First, Deutsche Bank argued the homeowners’ repeated requests to modify the loan acknowledged their debt obligations and thereby “re-started the limitations period each time” the homeowners sent them. The court declined to view these communications as “clear, distinct, direct, unqualified, and intentional” acknowledgements of the debt as required by Utah law. See Wells Fargo Bank, NA v. Temple View Invs., 2003 UT App 441, ¶ 9, 82 P.3d 655.

Second, Deutsche Bank claimed the statute of limitations period tolled or restarted by either (1) the September 2009 bankruptcy stay on the homeowners’ obligations or (2) the statutory hold on the foreclosure sale, which requires a three-month hold before a trustee may conduct a foreclosure sale after recording a notice of default. The Court rejected the first claim on the grounds that nothing under Utah law indicates that “banking” time tolled by a past action can then be applied to a future limitations period. Further, the Court found the second argument unconvincing because statutes of limitation do not apply to nonjudicial proceedings, such as trustee foreclosure sales.

Finally, Deutsche Bank claimed the Court should toll the statute of limitations under the equitable estoppel doctrine. The Court refused to do so because Deutsche Bank failed to prove the necessary elements for a claim of equitable estoppel. See Benge v. Cody Ekker Constr., 2019 UT App 164, ¶ 20, 451 P.3d 667.
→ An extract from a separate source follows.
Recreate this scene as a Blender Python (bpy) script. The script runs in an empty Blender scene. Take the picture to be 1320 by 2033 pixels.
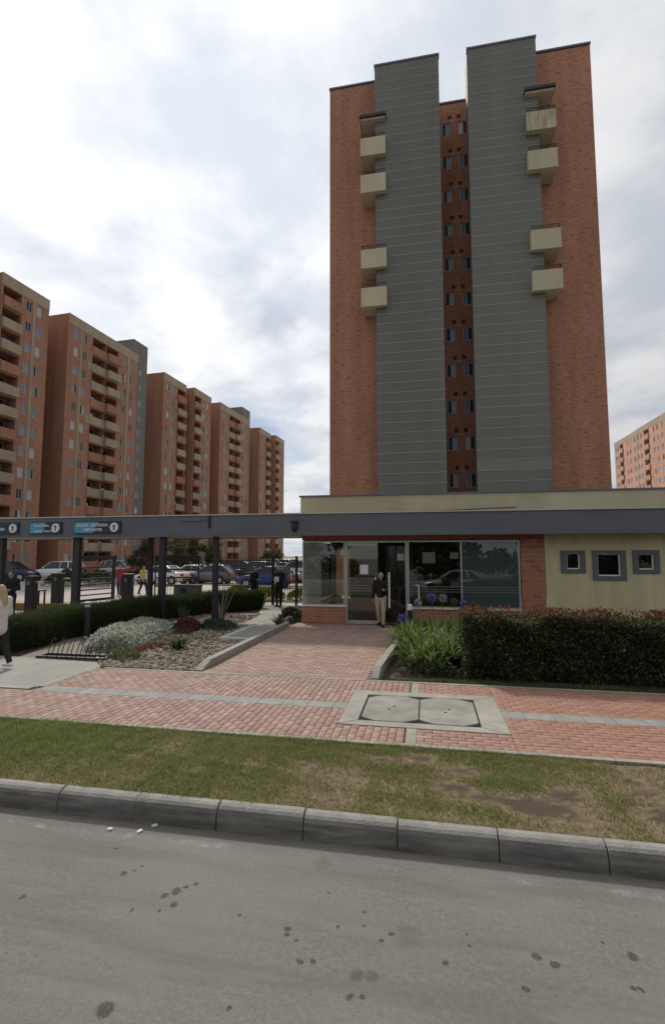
import bpy, math, random
import numpy as np
from mathutils import Vector, Matrix
rng = random.Random(7)
R = math.radians
scene = bpy.context.scene
COL = scene.collection

# ------------------------------------------------------------------ camera
cam_d = bpy.data.cameras.new('camera')
cam_d.sensor_fit = 'VERTICAL'; cam_d.sensor_height = 24.0; cam_d.lens = 980.0 / 2033.0 * 24.0
cam_d.clip_start = 0.05; cam_d.clip_end = 3000
cam = bpy.data.objects.new('camera', cam_d); COL.objects.link(cam)
cam.location = (0, 0, 2.45); cam.rotation_euler = (R(90 + 5.02), 0, R(10.8))
scene.camera = cam

# ------------------------------------------------------------------ world, sun, exposure
SUN_AZ, SUN_EL = 34.0, 42.0            # degrees left of +Y, above the horizon
S = Vector((-math.sin(R(SUN_AZ)) * math.cos(R(SUN_EL)), math.cos(R(SUN_AZ)) * math.cos(R(SUN_EL)), math.sin(R(SUN_EL))))
world = bpy.data.worlds.new('World'); scene.world = world; world.use_nodes = True
wn, wl = world.node_tree.nodes, world.node_tree.links
wn.clear()


def wnode(t, **kw):
    n = wn.new(t)
    for k, v in kw.items(): setattr(n, k, v)
    return n


def wmath(op, a, b=None, clamp=False):
    n = wnode('ShaderNodeMath', operation=op, use_clamp=clamp)
    for i, v in enumerate((a, b)):
        if v is None: continue
        if isinstance(v, (int, float)): n.inputs[i].default_value = v
        else: wl.new(v, n.inputs[i])
    return n.outputs[0]


def wmix(f, a, b):
    n = wnode('ShaderNodeMix', data_type='RGBA')
    for s, v in ((n.inputs[0], f), (n.inputs[6], a), (n.inputs[7], b)):
        if isinstance(v, (int, float)): s.default_value = v
        elif isinstance(v, tuple): s.default_value = (*v, 1)
        else: wl.new(v, s)
    return n.outputs[2]


def wrange(v, a, b, c=0.0, d=1.0, smooth=True):
    n = wnode('ShaderNodeMapRange', interpolation_type='SMOOTHSTEP' if smooth else 'LINEAR')
    wl.new(v, n.inputs[0])
    for i, x in enumerate((a, b, c, d)): n.inputs[i + 1].default_value = x
    return n.outputs[0]


sky = wnode('ShaderNodeTexSky', sky_type='NISHITA', sun_disc=False, sun_elevation=R(SUN_EL), sun_rotation=R(-SUN_AZ))
sky.air_density = 1.0; sky.dust_density = 1.2; sky.altitude = 2500
skyc = wnode('ShaderNodeVectorMath', operation='SCALE'); wl.new(sky.outputs[0], skyc.inputs[0]); skyc.inputs['Scale'].default_value = 0.085
tc = wnode('ShaderNodeTexCoord')
sep = wnode('ShaderNodeSeparateXYZ'); wl.new(tc.outputs['Generated'], sep.inputs[0])
den = wmath('ADD', wmath('MAXIMUM', sep.outputs[2], 0.0), 0.22)
px = wmath('DIVIDE', sep.outputs[0], den); py = wmath('DIVIDE', sep.outputs[1], den)
comb = wnode('ShaderNodeCombineXYZ'); wl.new(px, comb.inputs[0]); wl.new(py, comb.inputs[1])


def wnoise(scale, detail, rough, off, dist=0.0):
    m = wnode('ShaderNodeVectorMath', operation='ADD'); wl.new(comb.outputs[0], m.inputs[0]); m.inputs[1].default_value = off
    n = wnode('ShaderNodeTexNoise'); wl.new(m.outputs[0], n.inputs['Vector'])
    n.inputs['Scale'].default_value = scale; n.inputs['Detail'].default_value = detail
    n.inputs['Roughness'].default_value = rough; n.inputs['Distortion'].default_value = dist
    return n.outputs[0]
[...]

In sum, because the Court determined the six-year statute of limitations period began when the homeowners made their final payment on February 25, 2010, and therefore terminated on February 25, 2016, Deutsche Bank forfeited its right to pursue foreclosure in April 2016. The Court affirmed the district court’s decision to quiet title in the homeowners’ favor and awarded attorney fees and costs to the homeowners.